For once, the players can’t be accused of hiding away, retreating behind their headphones. The hallmark of England’s preparations for Russia has been shedding the past reticence to engage with the public, a calculated move by the team leadership to reconnect with a public disaffected by years of failure at tournaments and uninspiring performances.

“They appear more relaxed. They appear more normal,” supporter Gavin Hughes said, overlooking the Volgograd Arena where England opens its World Cup campaign against Tunisia on Monday. “They appear human. They are just lads playing football at the end of the day. That’s been the problem in the past. There’s more of a togetherness.”

A defining clip of the 2010 World Cup was Wayne Rooney bellowing down the barrel of a camera after a 0-0 draw with Algeria: “Nice to see your home fans booing you, that’s what loyal support is.”

That disconnect with the public has been bridged by the 23-man squad facing the media in a 45-minute, Super Bowl-style session before leaving for Russia. The English Football Association’s approach is in a marked contrast to club duty where they are largely closeted away, save for appearances with paying broadcasters or often in controlled appearances.

[ MORE: Where to watch Monday’s games, feat. England and Belgium ]

“We’ve done a lot for the fans on social media so they can see what we are up to, which has not always been the case,” captain Harry Kane said Sunday. “It’s important while we have free time is to try to let the fans know what we are up to.”

The public is seeing a new side of the players. Not only are they more relatable but painted in a more sympathetic light, beyond the caricatures of millionaire mercenaries just chasing more money.

“That connection with the supporters is really important,” coach Gareth Southgate said. “There have been perceptions about our players for a long time … so it’s been really good for our public to see how much it means to the players to play, to see a different side of their personality.”

In a move unthinkable in years gone by, when a since-departed FA official blocked Rooney talking about his Christianity, defender Danny Rose recently opened up on his problems dealing with depression. Publicly praised by Prince William for raising awareness of health issues, Rose realizes how players can use their new platform to show their human side and inspire others.

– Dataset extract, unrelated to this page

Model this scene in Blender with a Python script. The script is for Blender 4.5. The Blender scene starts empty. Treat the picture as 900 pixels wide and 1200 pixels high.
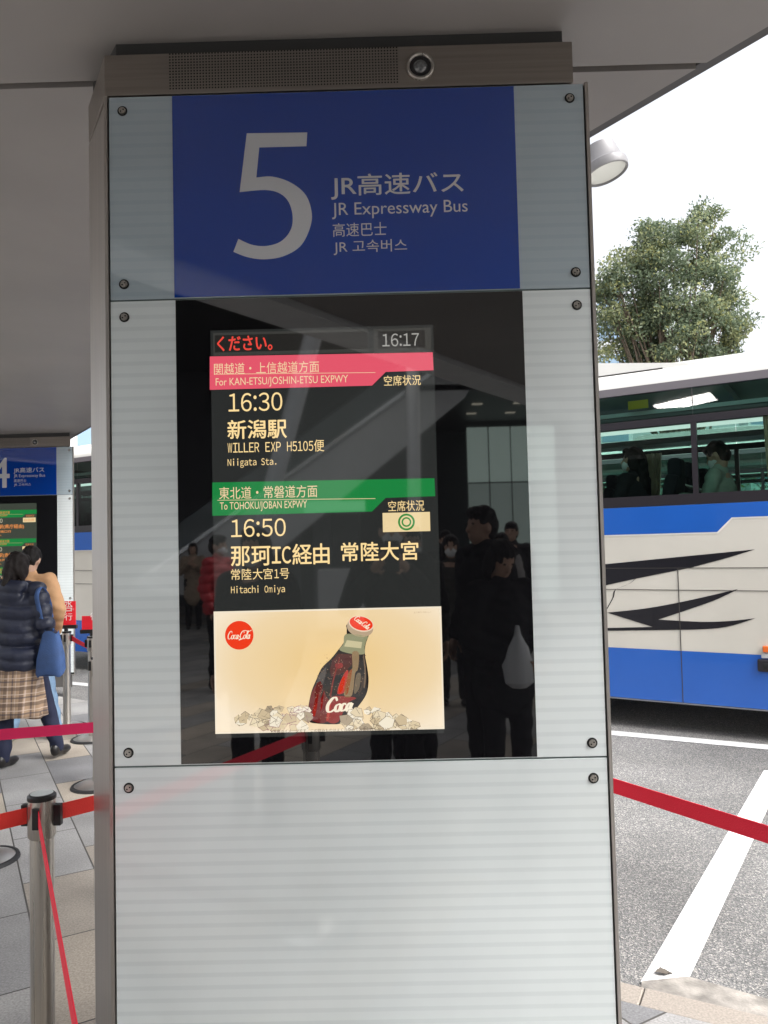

“A lot of people messaged me to say thank you, that they know someone who is going through this or has been through that and that I’ve helped them and given them the confidence to express themselves,” Rose said. “We have a lot of down time and I’m going to think of something to help others when I get back. I’ve got time to think while I’m here and when I get back from the World Cup about how I can go forward and help people.”

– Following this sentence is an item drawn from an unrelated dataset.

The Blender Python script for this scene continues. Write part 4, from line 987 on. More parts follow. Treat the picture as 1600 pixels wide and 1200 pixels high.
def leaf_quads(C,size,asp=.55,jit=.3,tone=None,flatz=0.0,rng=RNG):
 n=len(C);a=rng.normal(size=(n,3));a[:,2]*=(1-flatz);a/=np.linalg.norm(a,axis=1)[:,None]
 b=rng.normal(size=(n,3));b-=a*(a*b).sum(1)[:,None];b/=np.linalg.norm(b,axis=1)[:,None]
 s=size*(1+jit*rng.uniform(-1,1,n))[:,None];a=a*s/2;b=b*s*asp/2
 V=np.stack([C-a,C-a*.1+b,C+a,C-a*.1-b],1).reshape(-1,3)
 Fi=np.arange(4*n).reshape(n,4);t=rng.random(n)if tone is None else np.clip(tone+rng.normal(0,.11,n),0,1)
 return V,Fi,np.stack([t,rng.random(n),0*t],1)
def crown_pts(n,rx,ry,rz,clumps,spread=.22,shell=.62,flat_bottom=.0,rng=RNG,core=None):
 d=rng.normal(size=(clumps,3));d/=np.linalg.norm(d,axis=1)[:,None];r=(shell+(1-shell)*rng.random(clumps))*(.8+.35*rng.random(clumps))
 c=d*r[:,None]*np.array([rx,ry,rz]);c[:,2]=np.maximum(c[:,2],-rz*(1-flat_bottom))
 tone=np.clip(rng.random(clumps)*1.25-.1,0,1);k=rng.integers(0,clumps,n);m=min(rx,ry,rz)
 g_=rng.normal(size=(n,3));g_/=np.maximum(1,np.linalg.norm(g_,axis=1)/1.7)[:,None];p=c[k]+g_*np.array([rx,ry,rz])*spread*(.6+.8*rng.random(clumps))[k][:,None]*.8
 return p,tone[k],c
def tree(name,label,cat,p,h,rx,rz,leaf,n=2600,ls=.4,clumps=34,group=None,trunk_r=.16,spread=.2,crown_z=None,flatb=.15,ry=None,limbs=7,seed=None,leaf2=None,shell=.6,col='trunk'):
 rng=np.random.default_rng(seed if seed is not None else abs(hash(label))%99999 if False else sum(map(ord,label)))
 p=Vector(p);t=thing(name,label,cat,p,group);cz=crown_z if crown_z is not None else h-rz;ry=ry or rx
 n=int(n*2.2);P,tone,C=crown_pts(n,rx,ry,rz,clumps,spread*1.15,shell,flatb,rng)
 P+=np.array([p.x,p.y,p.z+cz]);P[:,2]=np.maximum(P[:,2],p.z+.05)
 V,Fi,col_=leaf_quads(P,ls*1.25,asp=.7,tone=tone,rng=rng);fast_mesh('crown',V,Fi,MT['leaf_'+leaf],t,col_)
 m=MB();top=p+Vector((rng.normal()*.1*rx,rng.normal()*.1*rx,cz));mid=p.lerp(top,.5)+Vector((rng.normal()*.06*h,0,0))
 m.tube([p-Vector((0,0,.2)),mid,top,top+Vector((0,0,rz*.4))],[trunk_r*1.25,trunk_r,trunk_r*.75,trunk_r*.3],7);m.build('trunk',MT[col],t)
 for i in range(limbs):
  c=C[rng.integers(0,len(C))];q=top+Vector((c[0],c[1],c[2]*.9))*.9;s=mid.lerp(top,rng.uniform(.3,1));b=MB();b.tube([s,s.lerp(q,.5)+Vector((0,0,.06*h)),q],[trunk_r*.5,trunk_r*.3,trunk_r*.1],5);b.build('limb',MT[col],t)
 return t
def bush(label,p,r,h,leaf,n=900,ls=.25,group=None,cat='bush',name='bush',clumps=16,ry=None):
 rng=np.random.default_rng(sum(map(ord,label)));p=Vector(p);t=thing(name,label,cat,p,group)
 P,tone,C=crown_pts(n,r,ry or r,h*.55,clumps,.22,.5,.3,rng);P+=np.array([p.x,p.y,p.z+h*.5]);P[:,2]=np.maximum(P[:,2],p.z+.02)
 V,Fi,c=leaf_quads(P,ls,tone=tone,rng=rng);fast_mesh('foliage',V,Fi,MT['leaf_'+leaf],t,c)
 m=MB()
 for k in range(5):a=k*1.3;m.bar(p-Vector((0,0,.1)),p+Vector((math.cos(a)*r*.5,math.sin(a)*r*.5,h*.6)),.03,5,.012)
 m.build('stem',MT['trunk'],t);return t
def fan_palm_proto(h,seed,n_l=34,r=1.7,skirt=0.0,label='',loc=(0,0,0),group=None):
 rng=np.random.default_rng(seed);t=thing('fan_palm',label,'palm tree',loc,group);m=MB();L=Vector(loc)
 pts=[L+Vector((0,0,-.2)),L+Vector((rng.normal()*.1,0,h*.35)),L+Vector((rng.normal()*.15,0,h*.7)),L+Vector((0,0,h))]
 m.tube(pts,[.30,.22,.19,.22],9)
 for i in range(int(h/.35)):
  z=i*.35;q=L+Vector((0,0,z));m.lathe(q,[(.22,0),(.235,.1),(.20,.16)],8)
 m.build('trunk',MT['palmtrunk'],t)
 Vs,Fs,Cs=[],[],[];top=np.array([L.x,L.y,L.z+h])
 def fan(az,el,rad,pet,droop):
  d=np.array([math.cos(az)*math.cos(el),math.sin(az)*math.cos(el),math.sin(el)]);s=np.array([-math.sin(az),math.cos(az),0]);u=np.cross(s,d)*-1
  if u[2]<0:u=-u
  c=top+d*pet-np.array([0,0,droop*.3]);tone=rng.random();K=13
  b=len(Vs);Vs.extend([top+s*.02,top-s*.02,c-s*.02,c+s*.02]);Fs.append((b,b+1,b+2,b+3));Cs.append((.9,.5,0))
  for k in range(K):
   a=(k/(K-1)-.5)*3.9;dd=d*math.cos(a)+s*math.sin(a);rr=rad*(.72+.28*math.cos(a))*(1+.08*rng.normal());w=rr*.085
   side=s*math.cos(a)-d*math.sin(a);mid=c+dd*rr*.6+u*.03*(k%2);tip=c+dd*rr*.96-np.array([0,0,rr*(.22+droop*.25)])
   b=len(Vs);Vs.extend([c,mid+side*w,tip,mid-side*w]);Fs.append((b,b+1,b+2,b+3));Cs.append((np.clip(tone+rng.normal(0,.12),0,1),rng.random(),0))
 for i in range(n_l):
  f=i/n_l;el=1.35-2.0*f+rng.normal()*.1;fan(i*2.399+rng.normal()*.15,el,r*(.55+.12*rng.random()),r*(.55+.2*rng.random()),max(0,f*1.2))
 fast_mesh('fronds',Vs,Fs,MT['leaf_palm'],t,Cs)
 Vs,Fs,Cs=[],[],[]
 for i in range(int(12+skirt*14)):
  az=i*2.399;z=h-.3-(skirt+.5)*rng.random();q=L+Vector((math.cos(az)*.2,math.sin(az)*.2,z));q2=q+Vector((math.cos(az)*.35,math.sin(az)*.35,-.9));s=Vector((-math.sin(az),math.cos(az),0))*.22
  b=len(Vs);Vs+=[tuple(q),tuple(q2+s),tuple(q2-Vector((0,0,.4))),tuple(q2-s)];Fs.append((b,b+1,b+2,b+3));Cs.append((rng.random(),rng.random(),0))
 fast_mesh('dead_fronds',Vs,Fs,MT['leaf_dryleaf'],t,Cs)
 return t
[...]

[ LIVE: World Cup scores ]

It’s not just about the players feeding a voracious traveling media pack with material. Kieran Trippier, who is also Rose’s club teammate at Tottenham, told the left back he appeared no longer burdened by a private plight in England’s last World Cup warm-up game.

“I was playing with a bit of freedom,” Rose said of the victory against Costa Rica. “I think he’s got a point.”

Southgate is credited with encouraging the warmer environment, far removed from the controlling regimes under Fabio Capello and Gary Neville, who was Roy Hodgson’s assistant for the dismal 2014 World Cup and 2016 European Championship last-16 humbling to Iceland. A bemusing, running theme in the British papers at Euro 2016 in France was the players’ refusal to divulge any details of a darts tournament. The squad has been overhauled by Southgate and it has even been playing darts with the media at the World Cup base near St. Petersburg.

Southgate has been playing his part, going to fan forums in the buildup to the tournament to recognize the commitment and cost involved watching England abroad.

“Sometimes those really good people who follow us are overlooked at the expense of some who have caused problems in the past,” Southgate said.

Ultimately, results dictate the public mood and England hasn’t won a knockout game at any tournament since 2006.

“It’s about how we perform,” Southgate said, “but there’s a bigger picture.”